Saturday, March 7, 2009
The end of part one
Over the past several years as part of my business I have watched the problem of public sector pensions. The problem has grown much more serious, painful and acute in just the last year.
In the early days of media and general public recognition of the public sector pension problem very few commentators discussed the issue. There were a few organizations such as CD Howe and the Canadian Federation of Independent Business CFIB who understood the serious implications of what the CFIB called the Pension Predicament.
Today the issue has become a topic of mainstream discussion throughout our society. At every business or charity function I attend the topic is brought up for heated discussion and every day there is a front page article or pension editorial about public sector pensions. It seems that almost everyone understands the issue and has an opinion on it.
This is a good situation to be in because now society can begin the work of changing the pension system to make it fair for all.
Part of the problem with the pension issue is understanding the nature and dynamics of the serious problem we had created. As a professional working in the area as a consultant to small companies, it took me a while to understand how the system worked in relation to the different types of pensions plans. I always saw a huge difference between the different types of pensions some of my clients had. The public sector employees had pensions that far outshone anything a private sector employee would be given.
Today I understand the pension predicament as the fundamental differences in the way the private sector and public sector pensions work. The private sector plan is a traditional pension based on money accumulated over the working career of the employee. However, the public sector pensions is based on a guarantee of continuing income based on retirement income levels.
In Canada the public sector pension norm is that 70% of retirement income will be guaranteed for life. The income is usually structured to include CPP but comes with several additional guarantees as well. It is guaranteed for life, guaranteed to increase every year and guaranteed to a surviving spouse, usually at 60%. The public sector pension is also know as a defined benefit pension. It should be called a guaranteed retirement income stream.
The fundamental problem for the public sector pensions today is that they are not sustainable and unfairly places onto the backs of the taxpayer to finance.
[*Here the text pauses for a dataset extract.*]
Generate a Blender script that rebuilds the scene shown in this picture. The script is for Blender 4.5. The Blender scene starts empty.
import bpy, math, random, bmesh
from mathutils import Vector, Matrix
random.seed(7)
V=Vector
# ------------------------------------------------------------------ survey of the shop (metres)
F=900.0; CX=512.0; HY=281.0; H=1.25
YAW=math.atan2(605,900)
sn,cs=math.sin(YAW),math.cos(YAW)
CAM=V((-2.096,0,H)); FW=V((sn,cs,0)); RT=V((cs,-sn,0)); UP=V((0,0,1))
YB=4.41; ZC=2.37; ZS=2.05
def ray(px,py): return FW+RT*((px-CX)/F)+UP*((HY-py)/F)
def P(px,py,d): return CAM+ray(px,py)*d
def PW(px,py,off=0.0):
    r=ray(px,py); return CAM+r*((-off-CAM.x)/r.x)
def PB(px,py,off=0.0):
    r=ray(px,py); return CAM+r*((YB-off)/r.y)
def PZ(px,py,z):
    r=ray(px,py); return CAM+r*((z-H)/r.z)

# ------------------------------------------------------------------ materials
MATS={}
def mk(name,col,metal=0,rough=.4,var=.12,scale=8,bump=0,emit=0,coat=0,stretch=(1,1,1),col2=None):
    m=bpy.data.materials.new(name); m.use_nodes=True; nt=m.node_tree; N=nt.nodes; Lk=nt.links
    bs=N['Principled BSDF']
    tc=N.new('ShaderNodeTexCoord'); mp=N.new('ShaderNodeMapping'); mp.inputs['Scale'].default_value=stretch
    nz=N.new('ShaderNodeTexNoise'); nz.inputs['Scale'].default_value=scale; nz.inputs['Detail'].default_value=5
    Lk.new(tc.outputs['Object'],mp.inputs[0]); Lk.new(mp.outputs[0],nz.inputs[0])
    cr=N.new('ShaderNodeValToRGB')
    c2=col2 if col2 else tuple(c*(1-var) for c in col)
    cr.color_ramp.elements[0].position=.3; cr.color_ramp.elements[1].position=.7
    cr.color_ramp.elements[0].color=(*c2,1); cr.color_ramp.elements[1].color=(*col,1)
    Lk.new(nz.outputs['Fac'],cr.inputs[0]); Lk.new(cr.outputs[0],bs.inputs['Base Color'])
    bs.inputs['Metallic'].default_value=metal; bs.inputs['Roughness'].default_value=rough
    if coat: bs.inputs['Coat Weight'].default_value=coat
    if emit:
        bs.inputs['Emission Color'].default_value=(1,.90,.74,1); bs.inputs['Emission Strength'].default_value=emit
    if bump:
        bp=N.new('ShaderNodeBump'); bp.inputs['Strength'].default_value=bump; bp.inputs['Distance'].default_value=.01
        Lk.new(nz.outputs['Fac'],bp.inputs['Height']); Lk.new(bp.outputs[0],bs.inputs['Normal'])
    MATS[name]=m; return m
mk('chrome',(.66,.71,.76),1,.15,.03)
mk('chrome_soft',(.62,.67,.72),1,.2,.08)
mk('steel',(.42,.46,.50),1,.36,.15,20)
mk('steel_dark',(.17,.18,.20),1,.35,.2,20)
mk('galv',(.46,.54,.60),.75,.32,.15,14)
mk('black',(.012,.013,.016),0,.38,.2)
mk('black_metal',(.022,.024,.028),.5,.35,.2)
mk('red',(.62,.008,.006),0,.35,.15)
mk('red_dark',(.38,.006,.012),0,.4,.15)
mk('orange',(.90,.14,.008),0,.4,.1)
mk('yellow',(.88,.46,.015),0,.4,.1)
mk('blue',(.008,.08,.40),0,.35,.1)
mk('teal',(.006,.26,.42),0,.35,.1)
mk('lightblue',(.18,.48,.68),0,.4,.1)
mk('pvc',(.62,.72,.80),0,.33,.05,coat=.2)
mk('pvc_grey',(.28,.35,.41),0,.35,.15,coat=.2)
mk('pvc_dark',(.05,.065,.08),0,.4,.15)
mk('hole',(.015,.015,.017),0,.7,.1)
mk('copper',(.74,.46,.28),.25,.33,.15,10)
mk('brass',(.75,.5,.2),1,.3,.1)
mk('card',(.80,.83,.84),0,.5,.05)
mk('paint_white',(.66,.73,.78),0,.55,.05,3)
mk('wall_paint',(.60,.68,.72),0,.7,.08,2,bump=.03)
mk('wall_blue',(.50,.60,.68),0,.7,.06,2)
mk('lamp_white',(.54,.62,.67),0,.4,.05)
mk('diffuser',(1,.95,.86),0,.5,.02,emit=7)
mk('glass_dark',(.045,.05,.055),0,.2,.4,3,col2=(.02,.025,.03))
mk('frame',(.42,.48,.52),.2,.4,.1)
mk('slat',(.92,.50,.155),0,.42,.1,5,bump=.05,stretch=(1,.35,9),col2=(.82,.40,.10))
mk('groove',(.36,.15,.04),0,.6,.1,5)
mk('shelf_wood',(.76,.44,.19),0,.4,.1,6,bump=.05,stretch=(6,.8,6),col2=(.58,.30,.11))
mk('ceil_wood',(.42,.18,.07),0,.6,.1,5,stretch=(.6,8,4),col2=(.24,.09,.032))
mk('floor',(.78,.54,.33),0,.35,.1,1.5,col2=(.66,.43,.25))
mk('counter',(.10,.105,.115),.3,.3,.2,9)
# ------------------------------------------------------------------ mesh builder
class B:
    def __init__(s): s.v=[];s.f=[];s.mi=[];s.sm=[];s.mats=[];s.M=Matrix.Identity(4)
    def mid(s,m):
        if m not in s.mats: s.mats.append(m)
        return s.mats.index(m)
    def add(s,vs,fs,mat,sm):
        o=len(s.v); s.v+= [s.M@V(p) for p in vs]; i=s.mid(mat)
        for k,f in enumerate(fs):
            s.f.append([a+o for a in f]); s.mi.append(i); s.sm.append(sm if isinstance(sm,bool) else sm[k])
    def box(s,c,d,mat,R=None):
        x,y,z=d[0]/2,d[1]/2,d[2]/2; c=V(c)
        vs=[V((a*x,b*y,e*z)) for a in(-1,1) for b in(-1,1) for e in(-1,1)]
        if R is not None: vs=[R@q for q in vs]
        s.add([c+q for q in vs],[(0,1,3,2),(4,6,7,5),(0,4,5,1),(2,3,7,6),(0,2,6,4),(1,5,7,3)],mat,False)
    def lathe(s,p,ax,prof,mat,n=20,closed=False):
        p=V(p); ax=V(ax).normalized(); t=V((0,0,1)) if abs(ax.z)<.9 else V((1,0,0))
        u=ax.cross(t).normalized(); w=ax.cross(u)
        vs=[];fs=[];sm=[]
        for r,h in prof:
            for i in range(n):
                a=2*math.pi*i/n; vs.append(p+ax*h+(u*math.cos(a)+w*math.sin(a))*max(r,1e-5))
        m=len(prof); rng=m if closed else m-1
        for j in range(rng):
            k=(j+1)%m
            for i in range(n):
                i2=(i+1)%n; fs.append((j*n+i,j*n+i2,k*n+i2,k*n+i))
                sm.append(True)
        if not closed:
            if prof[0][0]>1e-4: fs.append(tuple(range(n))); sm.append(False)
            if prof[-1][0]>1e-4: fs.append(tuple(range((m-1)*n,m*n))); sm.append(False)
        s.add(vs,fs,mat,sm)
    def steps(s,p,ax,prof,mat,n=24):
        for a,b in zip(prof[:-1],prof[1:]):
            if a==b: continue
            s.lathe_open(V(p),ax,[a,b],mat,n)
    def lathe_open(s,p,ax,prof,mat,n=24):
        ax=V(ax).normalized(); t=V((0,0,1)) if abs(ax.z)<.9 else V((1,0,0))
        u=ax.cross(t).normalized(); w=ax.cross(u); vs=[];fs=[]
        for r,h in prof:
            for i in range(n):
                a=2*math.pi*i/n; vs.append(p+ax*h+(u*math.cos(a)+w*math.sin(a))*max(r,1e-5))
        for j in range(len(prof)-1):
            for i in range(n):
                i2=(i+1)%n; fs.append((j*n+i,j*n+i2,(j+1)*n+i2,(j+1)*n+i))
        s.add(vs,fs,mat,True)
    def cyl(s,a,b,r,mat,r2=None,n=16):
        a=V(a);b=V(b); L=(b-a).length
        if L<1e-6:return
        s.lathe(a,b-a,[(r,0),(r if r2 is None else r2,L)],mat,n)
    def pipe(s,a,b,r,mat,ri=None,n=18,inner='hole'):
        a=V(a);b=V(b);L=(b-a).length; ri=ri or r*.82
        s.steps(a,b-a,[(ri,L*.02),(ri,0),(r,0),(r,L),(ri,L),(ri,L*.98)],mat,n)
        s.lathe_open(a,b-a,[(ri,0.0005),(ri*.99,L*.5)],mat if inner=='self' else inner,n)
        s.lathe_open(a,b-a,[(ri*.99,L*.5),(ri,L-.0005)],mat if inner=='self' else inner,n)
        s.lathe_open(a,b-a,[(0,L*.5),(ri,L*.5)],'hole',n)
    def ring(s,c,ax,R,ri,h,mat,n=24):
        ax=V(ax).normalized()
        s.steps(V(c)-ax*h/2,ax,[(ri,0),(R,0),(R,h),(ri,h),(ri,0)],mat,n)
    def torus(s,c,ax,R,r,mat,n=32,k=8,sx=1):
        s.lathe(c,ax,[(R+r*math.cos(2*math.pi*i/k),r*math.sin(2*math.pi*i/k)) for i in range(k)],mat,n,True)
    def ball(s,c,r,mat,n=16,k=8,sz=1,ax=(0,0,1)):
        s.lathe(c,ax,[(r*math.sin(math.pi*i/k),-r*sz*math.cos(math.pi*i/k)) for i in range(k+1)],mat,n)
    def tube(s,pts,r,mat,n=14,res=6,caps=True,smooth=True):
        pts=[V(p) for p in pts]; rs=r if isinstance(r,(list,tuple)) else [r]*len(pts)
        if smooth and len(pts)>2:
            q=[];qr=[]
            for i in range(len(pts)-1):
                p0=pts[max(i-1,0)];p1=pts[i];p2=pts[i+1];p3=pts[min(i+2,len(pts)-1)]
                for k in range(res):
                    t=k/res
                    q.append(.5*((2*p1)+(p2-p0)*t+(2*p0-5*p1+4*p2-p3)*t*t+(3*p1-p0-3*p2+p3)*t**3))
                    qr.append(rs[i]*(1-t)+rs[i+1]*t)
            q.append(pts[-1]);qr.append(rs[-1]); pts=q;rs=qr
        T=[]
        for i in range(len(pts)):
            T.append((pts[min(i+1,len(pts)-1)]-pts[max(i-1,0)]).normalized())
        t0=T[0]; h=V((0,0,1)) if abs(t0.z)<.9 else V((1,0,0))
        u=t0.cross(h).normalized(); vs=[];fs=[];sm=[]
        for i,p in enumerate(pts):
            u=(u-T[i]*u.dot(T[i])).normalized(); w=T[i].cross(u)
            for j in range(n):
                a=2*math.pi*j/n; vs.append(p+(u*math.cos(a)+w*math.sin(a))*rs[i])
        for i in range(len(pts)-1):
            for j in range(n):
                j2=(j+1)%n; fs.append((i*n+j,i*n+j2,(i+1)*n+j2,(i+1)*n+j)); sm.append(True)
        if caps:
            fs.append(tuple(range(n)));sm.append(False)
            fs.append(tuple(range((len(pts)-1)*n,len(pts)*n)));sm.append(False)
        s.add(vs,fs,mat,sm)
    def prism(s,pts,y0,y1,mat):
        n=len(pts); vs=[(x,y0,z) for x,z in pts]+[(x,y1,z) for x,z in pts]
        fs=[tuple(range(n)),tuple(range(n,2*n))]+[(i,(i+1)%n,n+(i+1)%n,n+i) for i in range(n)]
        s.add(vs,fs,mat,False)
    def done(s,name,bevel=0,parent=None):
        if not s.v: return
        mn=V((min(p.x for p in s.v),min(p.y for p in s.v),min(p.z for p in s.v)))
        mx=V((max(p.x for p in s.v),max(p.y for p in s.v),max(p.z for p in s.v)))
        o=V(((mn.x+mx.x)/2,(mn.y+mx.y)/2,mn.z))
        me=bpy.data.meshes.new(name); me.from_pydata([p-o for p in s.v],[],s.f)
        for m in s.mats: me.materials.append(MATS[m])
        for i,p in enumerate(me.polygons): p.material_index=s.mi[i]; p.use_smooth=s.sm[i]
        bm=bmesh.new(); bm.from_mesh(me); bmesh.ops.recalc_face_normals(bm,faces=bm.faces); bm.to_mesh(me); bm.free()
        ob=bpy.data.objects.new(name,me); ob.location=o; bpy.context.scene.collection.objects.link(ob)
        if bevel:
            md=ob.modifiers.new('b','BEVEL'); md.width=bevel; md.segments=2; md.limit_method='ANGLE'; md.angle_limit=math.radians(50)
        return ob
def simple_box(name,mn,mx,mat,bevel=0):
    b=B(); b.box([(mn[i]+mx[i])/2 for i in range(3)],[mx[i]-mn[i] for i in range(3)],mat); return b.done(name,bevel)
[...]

There is no way that given the promises made, public sector pensions can be sustained. Several attempts over the years have been made by the magic of actuarial analysis to figure out how much these plans should accumulate in order to remain solvent. However, most of these actuarial attempts have turned out to be a slight of hand trick used by the public sector unions to deceive the taxpayer into promising higher and higher guaranteed levels of retirement income.
The trend over time has been for higher payouts at retirement and earlier payouts. The formula for calculating the defined pension (guaranteed retirement income) is based on a formula of working years and the income earned in those years. For example, a typical private sector defined benefit plan would be based on the total working career of the employee. The public sector plan is based generally on the average past 5 years of working. Today a Government of Ontario contract is being negotiated based on a past 3 years average retirement income.
The total commitments made to public sector pensions is estimated to be short over $100 Billion dollars in Canada and in the U.S. a recent report shows them to be short $237 billion. This is after about 30 years of pumping hundreds of billions of dollars into these plans by taxpayers.